One of the most significant takeaways for me pertained to how diplomacy is conducted in practice.

Firstly, it was interesting to see how national priorities translated in little ways during the Commission. For example, due to their opposition to promoting abortion rights abroad, the U.S. decided to hold a vote on a paragraph in the NEPAD resolution that they voted in favour of just the year before. Among other items, this paragraph briefly referenced the Maputo Plan of Action 2016-2030, which is a “robust policy commitment by African leaders that aims to guarantee women’s universal access to sexual and reproductive health and rights.”

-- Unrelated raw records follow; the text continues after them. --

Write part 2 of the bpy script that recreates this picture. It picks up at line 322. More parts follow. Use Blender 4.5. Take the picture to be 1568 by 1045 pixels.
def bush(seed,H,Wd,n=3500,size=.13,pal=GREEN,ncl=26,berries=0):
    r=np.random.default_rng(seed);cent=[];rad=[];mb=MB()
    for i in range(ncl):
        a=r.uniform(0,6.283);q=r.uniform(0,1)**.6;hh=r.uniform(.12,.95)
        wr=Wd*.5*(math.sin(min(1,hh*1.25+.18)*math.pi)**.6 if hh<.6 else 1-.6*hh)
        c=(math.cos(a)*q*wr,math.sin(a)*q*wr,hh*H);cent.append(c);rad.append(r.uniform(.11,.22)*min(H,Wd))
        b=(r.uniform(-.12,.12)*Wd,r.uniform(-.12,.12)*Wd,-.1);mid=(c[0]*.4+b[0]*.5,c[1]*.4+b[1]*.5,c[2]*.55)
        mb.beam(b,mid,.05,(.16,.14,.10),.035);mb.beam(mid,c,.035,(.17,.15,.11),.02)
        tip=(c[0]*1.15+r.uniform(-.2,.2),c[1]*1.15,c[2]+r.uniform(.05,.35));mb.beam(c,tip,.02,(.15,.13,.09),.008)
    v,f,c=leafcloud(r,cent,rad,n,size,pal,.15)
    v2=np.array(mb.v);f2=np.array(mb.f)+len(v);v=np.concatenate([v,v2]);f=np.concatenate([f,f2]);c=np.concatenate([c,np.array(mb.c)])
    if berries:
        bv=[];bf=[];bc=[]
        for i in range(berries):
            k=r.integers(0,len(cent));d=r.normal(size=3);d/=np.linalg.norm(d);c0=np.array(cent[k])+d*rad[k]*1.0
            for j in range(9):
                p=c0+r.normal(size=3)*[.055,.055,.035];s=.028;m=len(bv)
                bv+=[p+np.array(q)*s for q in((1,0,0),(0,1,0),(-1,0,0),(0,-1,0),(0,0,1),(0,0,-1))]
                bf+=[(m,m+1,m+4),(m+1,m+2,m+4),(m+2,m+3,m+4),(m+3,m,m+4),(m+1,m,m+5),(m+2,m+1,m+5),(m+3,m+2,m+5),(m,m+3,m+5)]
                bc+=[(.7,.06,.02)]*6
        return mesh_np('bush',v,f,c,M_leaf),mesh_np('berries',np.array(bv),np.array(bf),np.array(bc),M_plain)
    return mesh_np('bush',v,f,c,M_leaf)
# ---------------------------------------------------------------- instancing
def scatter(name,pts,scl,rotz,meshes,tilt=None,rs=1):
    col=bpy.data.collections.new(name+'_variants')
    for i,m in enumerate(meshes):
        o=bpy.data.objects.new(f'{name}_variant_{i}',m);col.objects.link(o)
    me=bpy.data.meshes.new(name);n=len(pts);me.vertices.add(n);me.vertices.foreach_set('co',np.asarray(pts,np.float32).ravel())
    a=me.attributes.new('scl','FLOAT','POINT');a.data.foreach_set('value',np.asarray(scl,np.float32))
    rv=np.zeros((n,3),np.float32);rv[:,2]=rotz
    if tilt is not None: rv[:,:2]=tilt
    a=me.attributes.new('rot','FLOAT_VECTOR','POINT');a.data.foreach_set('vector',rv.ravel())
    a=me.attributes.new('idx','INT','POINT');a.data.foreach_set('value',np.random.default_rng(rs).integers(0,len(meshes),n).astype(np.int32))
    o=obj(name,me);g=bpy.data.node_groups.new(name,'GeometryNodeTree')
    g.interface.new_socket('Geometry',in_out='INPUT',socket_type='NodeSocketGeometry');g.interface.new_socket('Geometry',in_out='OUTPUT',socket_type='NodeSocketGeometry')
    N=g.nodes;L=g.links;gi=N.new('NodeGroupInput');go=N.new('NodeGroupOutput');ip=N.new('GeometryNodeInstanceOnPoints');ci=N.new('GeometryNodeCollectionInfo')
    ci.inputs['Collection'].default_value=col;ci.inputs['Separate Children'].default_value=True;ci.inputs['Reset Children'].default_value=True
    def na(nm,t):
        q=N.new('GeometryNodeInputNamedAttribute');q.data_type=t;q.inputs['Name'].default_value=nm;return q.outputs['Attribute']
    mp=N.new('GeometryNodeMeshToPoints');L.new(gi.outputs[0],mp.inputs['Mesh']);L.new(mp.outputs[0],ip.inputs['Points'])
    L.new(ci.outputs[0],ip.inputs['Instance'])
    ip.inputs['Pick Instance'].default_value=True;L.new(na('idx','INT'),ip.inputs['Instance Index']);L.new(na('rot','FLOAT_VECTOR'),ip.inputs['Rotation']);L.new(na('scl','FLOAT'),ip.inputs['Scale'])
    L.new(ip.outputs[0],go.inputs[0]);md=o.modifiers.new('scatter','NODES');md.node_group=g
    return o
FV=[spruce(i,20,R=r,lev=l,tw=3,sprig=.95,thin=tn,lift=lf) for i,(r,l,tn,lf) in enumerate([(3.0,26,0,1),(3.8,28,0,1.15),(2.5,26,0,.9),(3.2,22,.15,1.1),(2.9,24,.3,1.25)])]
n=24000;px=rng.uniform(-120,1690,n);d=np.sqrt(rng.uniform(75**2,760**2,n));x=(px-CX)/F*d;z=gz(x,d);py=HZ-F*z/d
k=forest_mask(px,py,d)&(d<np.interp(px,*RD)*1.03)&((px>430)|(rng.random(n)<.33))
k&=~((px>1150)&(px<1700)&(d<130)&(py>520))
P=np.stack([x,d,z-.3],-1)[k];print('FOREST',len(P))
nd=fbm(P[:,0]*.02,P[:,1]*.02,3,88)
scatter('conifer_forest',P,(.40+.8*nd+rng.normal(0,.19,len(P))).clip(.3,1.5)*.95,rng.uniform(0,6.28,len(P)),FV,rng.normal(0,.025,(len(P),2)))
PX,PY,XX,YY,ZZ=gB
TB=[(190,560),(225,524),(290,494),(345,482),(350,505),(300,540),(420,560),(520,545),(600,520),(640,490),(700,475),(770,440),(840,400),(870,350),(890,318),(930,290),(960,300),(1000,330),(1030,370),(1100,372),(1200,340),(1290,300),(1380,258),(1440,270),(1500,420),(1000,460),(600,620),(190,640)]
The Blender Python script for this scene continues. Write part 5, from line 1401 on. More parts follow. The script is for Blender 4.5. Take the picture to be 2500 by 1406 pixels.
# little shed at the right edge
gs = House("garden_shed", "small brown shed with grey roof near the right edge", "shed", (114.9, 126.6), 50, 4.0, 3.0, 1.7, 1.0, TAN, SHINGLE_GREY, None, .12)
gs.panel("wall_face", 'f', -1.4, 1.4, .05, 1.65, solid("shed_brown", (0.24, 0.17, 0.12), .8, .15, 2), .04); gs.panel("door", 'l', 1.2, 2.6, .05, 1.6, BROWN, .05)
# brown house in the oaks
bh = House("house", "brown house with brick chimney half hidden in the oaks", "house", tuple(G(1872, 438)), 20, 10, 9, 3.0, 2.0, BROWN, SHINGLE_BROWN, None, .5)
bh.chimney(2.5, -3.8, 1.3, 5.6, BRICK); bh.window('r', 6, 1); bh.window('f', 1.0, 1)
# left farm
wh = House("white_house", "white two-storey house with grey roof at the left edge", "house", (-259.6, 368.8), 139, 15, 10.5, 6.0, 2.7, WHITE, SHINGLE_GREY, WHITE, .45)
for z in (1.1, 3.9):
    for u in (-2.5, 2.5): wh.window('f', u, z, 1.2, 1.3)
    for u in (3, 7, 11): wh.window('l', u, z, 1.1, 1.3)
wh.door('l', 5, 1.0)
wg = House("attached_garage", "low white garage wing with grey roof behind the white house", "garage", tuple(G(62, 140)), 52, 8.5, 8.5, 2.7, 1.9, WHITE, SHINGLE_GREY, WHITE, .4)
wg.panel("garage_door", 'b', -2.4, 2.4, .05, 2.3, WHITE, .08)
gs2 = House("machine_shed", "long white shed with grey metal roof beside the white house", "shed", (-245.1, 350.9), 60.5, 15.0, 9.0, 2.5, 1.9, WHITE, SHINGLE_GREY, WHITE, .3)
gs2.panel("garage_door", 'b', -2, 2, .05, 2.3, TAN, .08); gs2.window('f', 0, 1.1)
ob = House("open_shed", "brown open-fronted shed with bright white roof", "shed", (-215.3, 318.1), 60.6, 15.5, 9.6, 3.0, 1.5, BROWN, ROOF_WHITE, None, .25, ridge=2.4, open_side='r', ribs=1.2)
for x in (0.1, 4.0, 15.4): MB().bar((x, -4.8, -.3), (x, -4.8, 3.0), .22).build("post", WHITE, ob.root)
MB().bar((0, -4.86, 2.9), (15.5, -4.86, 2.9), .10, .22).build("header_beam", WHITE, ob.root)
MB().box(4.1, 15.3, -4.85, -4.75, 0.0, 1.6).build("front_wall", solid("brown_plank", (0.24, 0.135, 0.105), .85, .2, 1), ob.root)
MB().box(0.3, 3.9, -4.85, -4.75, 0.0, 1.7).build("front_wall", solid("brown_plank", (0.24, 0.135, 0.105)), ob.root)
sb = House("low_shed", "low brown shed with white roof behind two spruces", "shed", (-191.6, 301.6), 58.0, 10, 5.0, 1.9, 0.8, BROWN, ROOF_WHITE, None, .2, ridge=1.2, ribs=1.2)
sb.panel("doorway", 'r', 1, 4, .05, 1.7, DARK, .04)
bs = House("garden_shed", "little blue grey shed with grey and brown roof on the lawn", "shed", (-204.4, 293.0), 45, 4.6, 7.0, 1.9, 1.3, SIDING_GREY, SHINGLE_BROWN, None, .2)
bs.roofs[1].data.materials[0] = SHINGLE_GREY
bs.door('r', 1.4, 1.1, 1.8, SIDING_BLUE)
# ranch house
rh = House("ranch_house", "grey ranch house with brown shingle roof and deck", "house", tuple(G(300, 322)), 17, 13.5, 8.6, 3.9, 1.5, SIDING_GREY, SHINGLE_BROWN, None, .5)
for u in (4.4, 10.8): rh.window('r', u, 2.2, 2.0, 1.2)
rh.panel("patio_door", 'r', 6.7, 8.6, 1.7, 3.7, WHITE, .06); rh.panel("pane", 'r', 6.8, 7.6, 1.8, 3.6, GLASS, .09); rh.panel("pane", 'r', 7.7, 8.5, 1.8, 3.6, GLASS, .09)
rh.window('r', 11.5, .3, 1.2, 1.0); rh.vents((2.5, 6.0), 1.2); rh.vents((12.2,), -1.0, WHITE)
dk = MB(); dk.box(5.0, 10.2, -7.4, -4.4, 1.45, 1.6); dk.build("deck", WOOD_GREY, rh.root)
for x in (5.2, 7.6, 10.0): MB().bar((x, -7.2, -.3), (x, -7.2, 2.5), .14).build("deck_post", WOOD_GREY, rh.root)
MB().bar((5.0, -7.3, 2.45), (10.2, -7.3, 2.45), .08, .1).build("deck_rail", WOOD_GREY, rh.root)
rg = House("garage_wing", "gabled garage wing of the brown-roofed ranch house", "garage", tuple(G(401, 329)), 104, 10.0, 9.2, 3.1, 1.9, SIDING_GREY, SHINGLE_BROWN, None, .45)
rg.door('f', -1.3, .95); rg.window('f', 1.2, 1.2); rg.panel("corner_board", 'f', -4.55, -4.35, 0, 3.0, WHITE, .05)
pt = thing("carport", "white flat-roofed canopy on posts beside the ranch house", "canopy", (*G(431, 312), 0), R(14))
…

The commissions typically operate and approve whole resolutions on a consensus basis—to show a united front—and so any call for a vote is quite rare and unfortunate. Delegations lamented the need for a vote, including allies like the EU (begins 16:59). In the end, the U.S. was the only “no” vote on the paragraph, with Israel abstaining (20:18). In justifying its “no” vote, the U.S. said it supported the MPoA broadly speaking, but could not support its specific references to promoting abortion access (begins 24:58).

The delegation observing the proceedings of a sustainable development forum on eliminating gender inequalities in STEM, in the General Assembly chambers. Photo courtesy of the author.

Another instance in which this became apparent was during one of the side-events hosted during the conference, “Family-friendly policies and the future of work – measures to support family”, hosted by the right-leaning governments of the U.S., Brazil, Hungary, and Poland. The U.S. speaker was Valerie Huber, now the Special Representative for Global Women’s Health in the U.S. Health and Human Services (HHS) Department. Huber has had a long history of promoting abstinence-only programs, and used her time to speak about the “sanctity of life”. Her recent promotions in the HHS, and her presence at the event, was just one further reflection of the Trump Administration’s focus on building international support to restrict abortion and promote “traditional family values”.

Secondly, we learned that the bulk of the work is already completed prior to the conference. Resolution sponsors will host informals and consultations with the aim of achieving consensus. At the same time, regional groups will work on a statement to deliver at the commission, which has to be agreed upon by all its members. These regional group statements are to demonstrate regional solidarity and add emphasis on region-specific issues that need to be addressed. At CSocD 58, for example, among other topics, ASEAN touched on concrete actions to transition from the informal economy and the use of information and communications technology (ICT) to create smart, sustainable cities.

Thirdly, the exact language in the resolution is of the utmost importance, down to the last word. Delegations can spend hours arguing over which word or phrasing to use, emphasizing how seriously these resolutions are taken. In doing so, some delegations are trying to push the envelope as to what can be agreed upon collectively, whereas others do not want to include certain phrases or words that could be construed as going against their national foreign policy in any shape. As such, one common buzzword is “agreed language”; often resolutions will be extremely similar to the years prior, with occasional deviations. If delegations disagree with changes, they will merely say “let us stick with the agreed language, and not break consensus on this issue.” While no UN General Assembly resolution is technically legally binding, at the very least, UNGA resolutions fall in the category of soft law, in terms of sources of international law.

Discussing the debate over implied definitions within the resolution with the U.S. Permanent Mission to the UN. Photo courtesy of the author.

At CSocD, for example, the implied definitions of two particular words were met with large debate; “family”, and “homelessness”. While we were not privy to the informal resolution discussions, these two debates were reiterated by nearly all the Permanent Missions we met with while in New York. For “family” (as in the phrases “family homelessness” or “family-oriented policies”), does this refer to the nuclear family, or something more? For the word “homelessness” in the resolution, should this also refer to people who technically have homes, but are woefully inadequate?

Fourthly, and as implied by the above, nations will push surprisingly hard for their positions, at every level, sometimes to ridiculous degrees. The clearest example of this is when nations could not agree on the priority theme for the following CSocD. The African Group and Colombia were heavily focused on technology and sustainability. The Russians wanted to focus on well-being. The EU believed the theme should focus on “leaving no one behind during transitions”. In the end, the Chair aggregated all the proposals into what is now the convoluted name for next year’s theme: “Socially just transitions towards sustainable development: The role of digital technologies on social development and well-being for all”. The theme of maintaining the concept of “consensus” at all costs is therefore one of continued importance for the Commission.